The network client boot stack sends a DHCPDISCOVER as a broadcast. Any machine can be listening on UDP 67 (bootps) for this. The real DHCP server responds with the DHCPOFFER containing the IP address the client should use. Around the same time, the PXE server responds with its own DHCPOFFER that does not issue an address, but does contain the values for the requested DHCP options.

The client basically keeps broadcasting DHCPDISCOVER until it gets both, then it does the unicast DHCPREQUEST and wait for unicast DHCPACK with the normal DHCP server.

Now, that said, I've only ever seen this work with commercial PXE servers like Microsoft RIS. To my knowledge, ISC DHCPD is unable to send a DHCPOFFER with options but no address. But my knowledge is at least a decade out of date.

At home I just set the options on the main DHCP server like every other hobbyist does, but this isn't true PXE, this is just plain old DHCP+TFTP remote boot.

Let's say you do have such a server that sends DHCPOFFER with the options and no IP address. If it's on its own machine, then it can listen on port 67, same as the real DHCP server on another machine. But, if it's on the same machine as the DHCP server, it has to listen on port 4011. In this case the client behaves a little differently. For this to work, the DHCP server must send as part of the DHCPOFFER an unsolicited option 60 to indicate that the client should go ahead and accept the IP then send a second unicast DHCPDISCOVER to port 4011 and await a DHCPOFFER from that port. Option 60 is only needed, and can only be used, if the independent PXE server is running on the same host as the DHCP server.

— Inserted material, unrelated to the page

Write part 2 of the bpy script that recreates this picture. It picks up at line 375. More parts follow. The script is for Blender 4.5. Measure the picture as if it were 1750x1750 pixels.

So there's basically 3 scenarios: * Hobbyist: just configure the booting options on the real DHCP server * Real PXE, separate machine: Both real DHCP and PXE listen for broadcast DHCPDISCOVER and respond with complementary DHCPOFFER. Real DHCP server has no knowledge whatsoever about booting. * Real PXE, same machine: Real DHCP server responds with unsolicited option 60 no matter what. This is the extend of its knowledge of booting. Separate PXE server runs on port 4011 instead of 67, and everything is unicast.

There may finally be hobbyist projects that support this model, but when I last did this stuff, there were not. Learning how RIS worked was a revelation for me, and it really made me wonder why the hobbyist community of the time seemed hellbent on not doing PXE correctly, which annoyingly requires control over the options set by the real DHCP server, and often makes it impossible to do fun stuff like use different boot files for different clients.